## Aim
Output all of the entries exactly as written.

## Dataset records
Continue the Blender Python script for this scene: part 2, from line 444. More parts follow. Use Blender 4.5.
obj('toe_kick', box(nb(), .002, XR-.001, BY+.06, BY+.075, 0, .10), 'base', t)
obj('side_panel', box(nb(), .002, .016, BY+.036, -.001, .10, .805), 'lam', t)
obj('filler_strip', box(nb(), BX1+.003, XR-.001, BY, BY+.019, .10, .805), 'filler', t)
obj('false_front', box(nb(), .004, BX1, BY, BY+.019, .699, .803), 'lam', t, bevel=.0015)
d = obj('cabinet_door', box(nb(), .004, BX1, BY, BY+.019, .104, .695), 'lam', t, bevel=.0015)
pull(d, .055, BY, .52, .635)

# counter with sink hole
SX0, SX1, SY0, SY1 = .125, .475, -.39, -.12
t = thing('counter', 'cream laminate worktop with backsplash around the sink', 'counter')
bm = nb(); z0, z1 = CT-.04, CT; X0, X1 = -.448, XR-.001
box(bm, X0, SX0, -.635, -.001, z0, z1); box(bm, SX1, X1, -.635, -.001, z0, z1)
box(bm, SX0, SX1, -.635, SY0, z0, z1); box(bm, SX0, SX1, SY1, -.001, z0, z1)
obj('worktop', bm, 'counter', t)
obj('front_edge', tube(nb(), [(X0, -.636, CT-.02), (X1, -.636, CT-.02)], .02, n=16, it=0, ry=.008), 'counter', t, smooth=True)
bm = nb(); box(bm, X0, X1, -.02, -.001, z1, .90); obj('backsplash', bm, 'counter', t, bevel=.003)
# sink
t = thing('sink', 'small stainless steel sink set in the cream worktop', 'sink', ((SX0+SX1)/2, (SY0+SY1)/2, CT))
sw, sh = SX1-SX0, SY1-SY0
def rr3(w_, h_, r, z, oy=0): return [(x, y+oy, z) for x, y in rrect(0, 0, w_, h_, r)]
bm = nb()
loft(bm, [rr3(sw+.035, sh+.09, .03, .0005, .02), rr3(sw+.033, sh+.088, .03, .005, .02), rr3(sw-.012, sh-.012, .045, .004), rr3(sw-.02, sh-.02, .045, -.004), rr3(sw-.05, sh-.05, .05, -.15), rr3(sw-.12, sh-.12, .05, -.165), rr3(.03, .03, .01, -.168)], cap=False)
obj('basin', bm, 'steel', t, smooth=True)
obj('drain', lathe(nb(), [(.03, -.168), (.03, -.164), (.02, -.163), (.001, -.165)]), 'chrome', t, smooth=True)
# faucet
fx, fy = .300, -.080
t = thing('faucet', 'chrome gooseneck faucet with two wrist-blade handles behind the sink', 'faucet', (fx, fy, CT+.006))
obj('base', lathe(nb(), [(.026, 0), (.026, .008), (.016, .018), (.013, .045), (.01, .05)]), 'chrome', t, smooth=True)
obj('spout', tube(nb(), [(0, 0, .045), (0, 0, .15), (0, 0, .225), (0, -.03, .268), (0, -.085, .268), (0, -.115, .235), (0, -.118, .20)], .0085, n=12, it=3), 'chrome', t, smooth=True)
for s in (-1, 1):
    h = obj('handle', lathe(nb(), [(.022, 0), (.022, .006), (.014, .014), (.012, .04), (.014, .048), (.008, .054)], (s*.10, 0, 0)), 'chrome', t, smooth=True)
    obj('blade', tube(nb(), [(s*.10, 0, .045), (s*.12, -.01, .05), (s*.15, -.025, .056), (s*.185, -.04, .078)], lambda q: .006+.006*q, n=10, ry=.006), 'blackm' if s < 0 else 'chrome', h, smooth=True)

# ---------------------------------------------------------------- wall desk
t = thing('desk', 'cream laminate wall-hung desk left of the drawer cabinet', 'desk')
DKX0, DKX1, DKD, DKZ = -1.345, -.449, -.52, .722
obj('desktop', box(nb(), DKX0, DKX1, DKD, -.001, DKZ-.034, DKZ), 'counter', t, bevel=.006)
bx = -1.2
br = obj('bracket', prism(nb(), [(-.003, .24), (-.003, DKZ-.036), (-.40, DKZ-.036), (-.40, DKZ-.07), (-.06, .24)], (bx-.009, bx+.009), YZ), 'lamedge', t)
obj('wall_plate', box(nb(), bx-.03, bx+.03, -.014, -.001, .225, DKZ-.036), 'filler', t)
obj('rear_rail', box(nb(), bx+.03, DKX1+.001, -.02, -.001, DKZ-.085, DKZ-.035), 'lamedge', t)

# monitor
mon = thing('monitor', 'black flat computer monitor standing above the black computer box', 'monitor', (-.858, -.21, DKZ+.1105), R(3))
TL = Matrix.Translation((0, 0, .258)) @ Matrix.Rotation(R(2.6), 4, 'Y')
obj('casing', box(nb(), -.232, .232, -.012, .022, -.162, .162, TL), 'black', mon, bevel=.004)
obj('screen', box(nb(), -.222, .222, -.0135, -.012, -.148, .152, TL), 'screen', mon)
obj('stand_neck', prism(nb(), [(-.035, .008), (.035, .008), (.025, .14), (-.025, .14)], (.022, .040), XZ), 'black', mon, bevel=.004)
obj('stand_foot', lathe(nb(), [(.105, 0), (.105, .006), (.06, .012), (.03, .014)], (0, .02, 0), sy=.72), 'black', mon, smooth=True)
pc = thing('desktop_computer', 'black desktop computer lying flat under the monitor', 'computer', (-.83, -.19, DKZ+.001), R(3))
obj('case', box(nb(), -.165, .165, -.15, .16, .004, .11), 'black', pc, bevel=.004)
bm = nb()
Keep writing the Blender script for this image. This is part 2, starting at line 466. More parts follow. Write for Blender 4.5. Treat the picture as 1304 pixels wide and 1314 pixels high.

## Response below
Continue the Blender Python script for this scene: part 2, from line 444. More parts follow. Use Blender 4.5.
obj('toe_kick', box(nb(), .002, XR-.001, BY+.06, BY+.075, 0, .10), 'base', t)
obj('side_panel', box(nb(), .002, .016, BY+.036, -.001, .10, .805), 'lam', t)
obj('filler_strip', box(nb(), BX1+.003, XR-.001, BY, BY+.019, .10, .805), 'filler', t)
obj('false_front', box(nb(), .004, BX1, BY, BY+.019, .699, .803), 'lam', t, bevel=.0015)
d = obj('cabinet_door', box(nb(), .004, BX1, BY, BY+.019, .104, .695), 'lam', t, bevel=.0015)
pull(d, .055, BY, .52, .635)

# counter with sink hole
SX0, SX1, SY0, SY1 = .125, .475, -.39, -.12
t = thing('counter', 'cream laminate worktop with backsplash around the sink', 'counter')
bm = nb(); z0, z1 = CT-.04, CT; X0, X1 = -.448, XR-.001
box(bm, X0, SX0, -.635, -.001, z0, z1); box(bm, SX1, X1, -.635, -.001, z0, z1)
box(bm, SX0, SX1, -.635, SY0, z0, z1); box(bm, SX0, SX1, SY1, -.001, z0, z1)
obj('worktop', bm, 'counter', t)
obj('front_edge', tube(nb(), [(X0, -.636, CT-.02), (X1, -.636, CT-.02)], .02, n=16, it=0, ry=.008), 'counter', t, smooth=True)
bm = nb(); box(bm, X0, X1, -.02, -.001, z1, .90); obj('backsplash', bm, 'counter', t, bevel=.003)
# sink
t = thing('sink', 'small stainless steel sink set in the cream worktop', 'sink', ((SX0+SX1)/2, (SY0+SY1)/2, CT))
sw, sh = SX1-SX0, SY1-SY0
def rr3(w_, h_, r, z, oy=0): return [(x, y+oy, z) for x, y in rrect(0, 0, w_, h_, r)]
bm = nb()
loft(bm, [rr3(sw+.035, sh+.09, .03, .0005, .02), rr3(sw+.033, sh+.088, .03, .005, .02), rr3(sw-.012, sh-.012, .045, .004), rr3(sw-.02, sh-.02, .045, -.004), rr3(sw-.05, sh-.05, .05, -.15), rr3(sw-.12, sh-.12, .05, -.165), rr3(.03, .03, .01, -.168)], cap=False)
obj('basin', bm, 'steel', t, smooth=True)
obj('drain', lathe(nb(), [(.03, -.168), (.03, -.164), (.02, -.163), (.001, -.165)]), 'chrome', t, smooth=True)
# faucet
fx, fy = .300, -.080
t = thing('faucet', 'chrome gooseneck faucet with two wrist-blade handles behind the sink', 'faucet', (fx, fy, CT+.006))
obj('base', lathe(nb(), [(.026, 0), (.026, .008), (.016, .018), (.013, .045), (.01, .05)]), 'chrome', t, smooth=True)
obj('spout', tube(nb(), [(0, 0, .045), (0, 0, .15), (0, 0, .225), (0, -.03, .268), (0, -.085, .268), (0, -.115, .235), (0, -.118, .20)], .0085, n=12, it=3), 'chrome', t, smooth=True)
for s in (-1, 1):
    h = obj('handle', lathe(nb(), [(.022, 0), (.022, .006), (.014, .014), (.012, .04), (.014, .048), (.008, .054)], (s*.10, 0, 0)), 'chrome', t, smooth=True)
    obj('blade', tube(nb(), [(s*.10, 0, .045), (s*.12, -.01, .05), (s*.15, -.025, .056), (s*.185, -.04, .078)], lambda q: .006+.006*q, n=10, ry=.006), 'blackm' if s < 0 else 'chrome', h, smooth=True)

# ---------------------------------------------------------------- wall desk
t = thing('desk', 'cream laminate wall-hung desk left of the drawer cabinet', 'desk')
DKX0, DKX1, DKD, DKZ = -1.345, -.449, -.52, .722
obj('desktop', box(nb(), DKX0, DKX1, DKD, -.001, DKZ-.034, DKZ), 'counter', t, bevel=.006)
bx = -1.2
br = obj('bracket', prism(nb(), [(-.003, .24), (-.003, DKZ-.036), (-.40, DKZ-.036), (-.40, DKZ-.07), (-.06, .24)], (bx-.009, bx+.009), YZ), 'lamedge', t)
obj('wall_plate', box(nb(), bx-.03, bx+.03, -.014, -.001, .225, DKZ-.036), 'filler', t)
obj('rear_rail', box(nb(), bx+.03, DKX1+.001, -.02, -.001, DKZ-.085, DKZ-.035), 'lamedge', t)

# monitor
mon = thing('monitor', 'black flat computer monitor standing above the black computer box', 'monitor', (-.858, -.21, DKZ+.1105), R(3))
TL = Matrix.Translation((0, 0, .258)) @ Matrix.Rotation(R(2.6), 4, 'Y')
obj('casing', box(nb(), -.232, .232, -.012, .022, -.162, .162, TL), 'black', mon, bevel=.004)
obj('screen', box(nb(), -.222, .222, -.0135, -.012, -.148, .152, TL), 'screen', mon)
obj('stand_neck', prism(nb(), [(-.035, .008), (.035, .008), (.025, .14), (-.025, .14)], (.022, .040), XZ), 'black', mon, bevel=.004)
obj('stand_foot', lathe(nb(), [(.105, 0), (.105, .006), (.06, .012), (.03, .014)], (0, .02, 0), sy=.72), 'black', mon, smooth=True)
pc = thing('desktop_computer', 'black desktop computer lying flat under the monitor', 'computer', (-.83, -.19, DKZ+.001), R(3))
obj('case', box(nb(), -.165, .165, -.15, .16, .004, .11), 'black', pc, bevel=.004)
bm = nb()
Keep writing the Blender script for this image. This is part 2, starting at line 466. More parts follow. Write for Blender 4.5. Treat the picture as 1304 pixels wide and 1314 pixels high.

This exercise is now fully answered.